Sex, Torture and the Nazis


Well, if you came here for sex, or torture, or Nazis, I am not sorry to disappoint you. I just stole that title from the CBC article featured in this post.

Instead, I want to talk about Norm Eastman. For someone whose art was so ubiquitous, there is surprisingly little information to find – some sources even label him an American artist. He is, however, Canadian – the CBC story is fairly short, but it provides interesting insight into an artist whose art is simultaneously recognizable and somehow obscure. I think part of this obscurity is due to the perceived anonymity of many cover artists, especially those working in pulp fiction (that is, not ‘literature’, according to… someone). Well, perhaps with time, notoriety – or at least, recognition – eventually follows:

Few people would have guessed that shy, unassuming Norm Eastman — born in St. Stephen [New Brunswick] and trained at Mount Allison University — was one of the top illustrators fuelling the fantasies of a generation of young men.
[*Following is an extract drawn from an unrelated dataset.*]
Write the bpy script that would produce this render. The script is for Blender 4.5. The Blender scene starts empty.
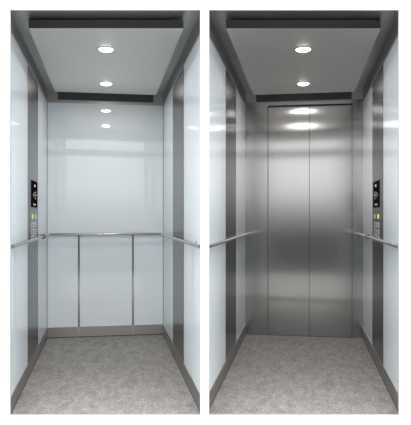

“We used to hide those illustrations under the bed or in the closet,” said Jane Eastman, Norm’s wife of 27 years.

“He thought it was funny. Norm probably was the most moral person I’ve ever known, he really was. It was a matter of being able to afford a loaf of bread and peanut butter to eat.”

Times sure do change. In 2019, original Norman Eastman illustrations can sell to collectors for as much as $15,000.

But how Eastman’s bodice-ripping illustrations made it from small-town New Brunswick into the hands of millions of readers is a story that remains, for the most part, untold.

Pause here, because I would like to point out that Eastman was certainly talented – I particularly like this one, one of his early self-portraits:

Portrait of the artist as a young man: a self-portrait in oils Norm Eastman painted in 1952 as his final project in the fine arts program at Mount Allison University. (Submitted by Owens Art Gallery ) From the CBC link.

I like his feel for light and shadow, all those detailed accents and reflections. His style here reminds me of someone well-known, but I can’t for the life of me say who. Anyway, moving on:

In 1958, Eastman brought his portfolio to the iconic U.S. artist Norman Rockwell, who said Eastman’s art was “of very high quality” and encouraged him to move to the United States.

Eastman took Rockwell’s advice — and in 1959 moved to New York City, where he rented a studio in an badly heated, roach-infested warehouse. Breaking into the publishing scene was slow going.

“He was very poor in New York,” his wife said. “It was really, really poor living.”

He got his first big break drawing for men’s magazines — but the subject matter was fairly predictable.

“They wanted beautiful girls, big bosoms and torture,” Jane said. “But never show the girl grimacing. She’s always got to be pretty.”

That last line there. How tenacious these ideas can be.

But it wasn’t just pretty girls in trouble, no. How about some ultra-manly cowboys?

In addition to his large body of erotic work, Eastman also illustrated cowboy magazines, including this April 1973 issue of Frontier West. (Republished with the permission of Jane Eastman) Via the CBC.

And he also did romance:

A 1970 Eastman illustration for the Pocket Books paperback A Nice Girl from Peyton Place, by Roger Fuller. (Republished with the permission of Jane Eastman) Via the CBC.

(69 of his works – I presume, from the previews, mostly romance covers – are compiled here.)

And of course, women fighting Nazis (I add this one because of her unusual state of dress – other cover models are not so covered, as it were…):

What I like most, though, is what his models thought about him:

In an as-yet-unpublished interview with Deis, pin-up model and actress Eva Lynd recalled Eastman as “respectful” and “my favourite artist to work with.”

“I had the feeling that he had no idea how good he was. I still think he was the best of all the men’s adventure magazine illustrators that I have seen.”

I get the feeling that he was someone absolutely dedicated to his work, but who also managed to have fun with it.

Sometimes, Eastman would paint himself into the covers, “getting a friend of his to take a photo of him posing as the bad guy. It was awful, just terrible, terrible!” Lynd said, laughing.

Looking at these covers now, they truly feel outdated, and definitely not – as the CBC article states – politically correct, but I can still admire the vitality, the expression and realism (and I mean that in the general stylistic sense, not necessarily the actual illustrated situations, ha) that Eastman captures on paper. Still, as iconic as his art has become, I can’t help but wonder what he would have produced, if he had been a little less poor and a little more free to indulge his own creative directions.

Considering the confusion regarding Eastman’s origins, here’s a real piece of Canadiana to finish up:

Comments

  1. says

    The style looks familiar. I read a lot of schlock as a kid (but I was reading so much it was proportionally small). I still see artistic value in Frank Frazetta’s work…

  2. says

    Art style reminds me a lot of Norman Rockwell -- as if this guy’s commercial illustrations were the id to Rockwell’s superego.

    But I’m no art critic, maybe I’m just reacting to deviation from the Norms (nyuk nyuk).